Monday, June 13, 2016

Only 4 Out of Hundreds Are Real Facebook Friends

Facebook Friends
A "friend" has been used in many discussions, but nobody is really certain if friendship is real or not. Can anybody tell how many are their real friends? Are all of those Facebook 'friends' really are 'friends' in the strict sense?

Robin Dunbar, professor of evolutionary psychology at Oxford University, thought he'd find out. He wondered whether services such as Facebook really did allow humans to maintain much larger social networks.

His conclusion is both bracing and reassuring: "There is a cognitive constraint on the size of social networks that even the communication advantages of online media are unable to overcome."

Yes, Facebook users might brag about having 150 or even 5,000 Facebook friends, but their true relationship with the majority of these people is essentially insignificant.

Dunbar looked at two UK studies undertaken in the first week of April 2015 and the third week of May 2015. They were not, unlike many studies of social networks, conducted among only students. Instead, Dunbar says they were representative across the 18 to 65 age range. The total sample was 3,375.

The average number of Facebook friends possessed by these people was around 150. (Women have larger social networks than men.)

The crux of the matter was simple. When asked how many "genuine" friends they had on Facebook, people in one sample offered an average answer of 27.6 percent.

When asked, however, how many of these Facebook friends they could depend on during an emotional or social crisis, the respondents said the number was four (actual average 4.1). Around 14 (actual average 13.6), the respondents said, would express sympathy. There was very little age variation in this.

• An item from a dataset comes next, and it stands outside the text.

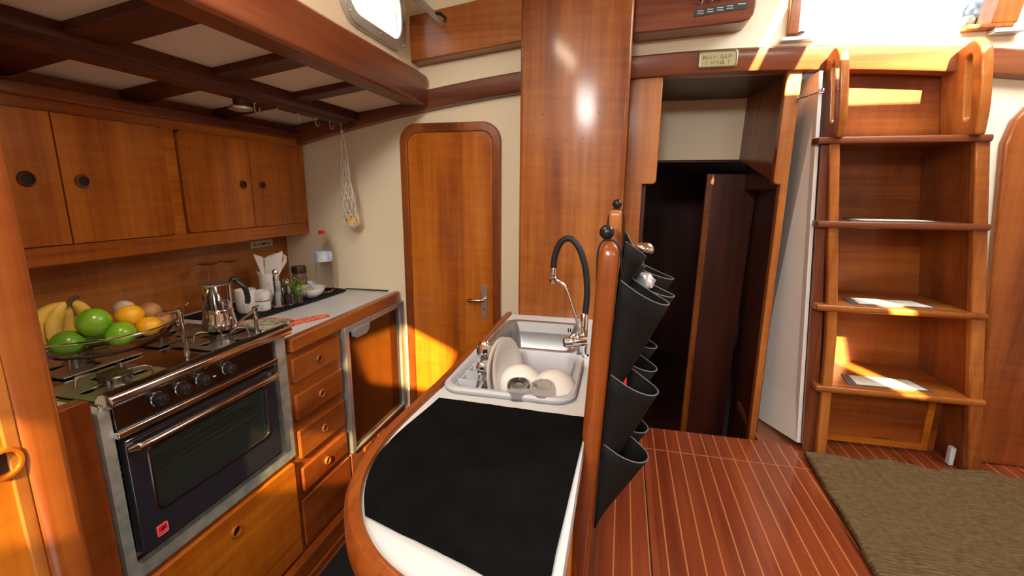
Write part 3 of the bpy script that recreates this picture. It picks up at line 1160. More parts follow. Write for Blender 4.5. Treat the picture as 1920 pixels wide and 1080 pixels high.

For Dunbar, online activity reflects offline life. He writes in his research report: "The sizes of the two inner friendship circles did not differ from those previously identified in offline samples."

But what about those with a lot of Facebook friends? They have a far more active and loving social life, surely.

Perhaps not: "Respondents who had unusually large networks did not increase the numbers of close friendships they had, but rather added more loosely defined acquaintances into their friendship circle."

As in real life, younger people have larger social networks than older. When you're older, you can usually spot a fake a little more quickly. Usually.

In the end, all everybody has is time. So, as Dunbar says, there is "a relationship between time invested in a relationship and its quality (as rated in terms of emotional closeness)."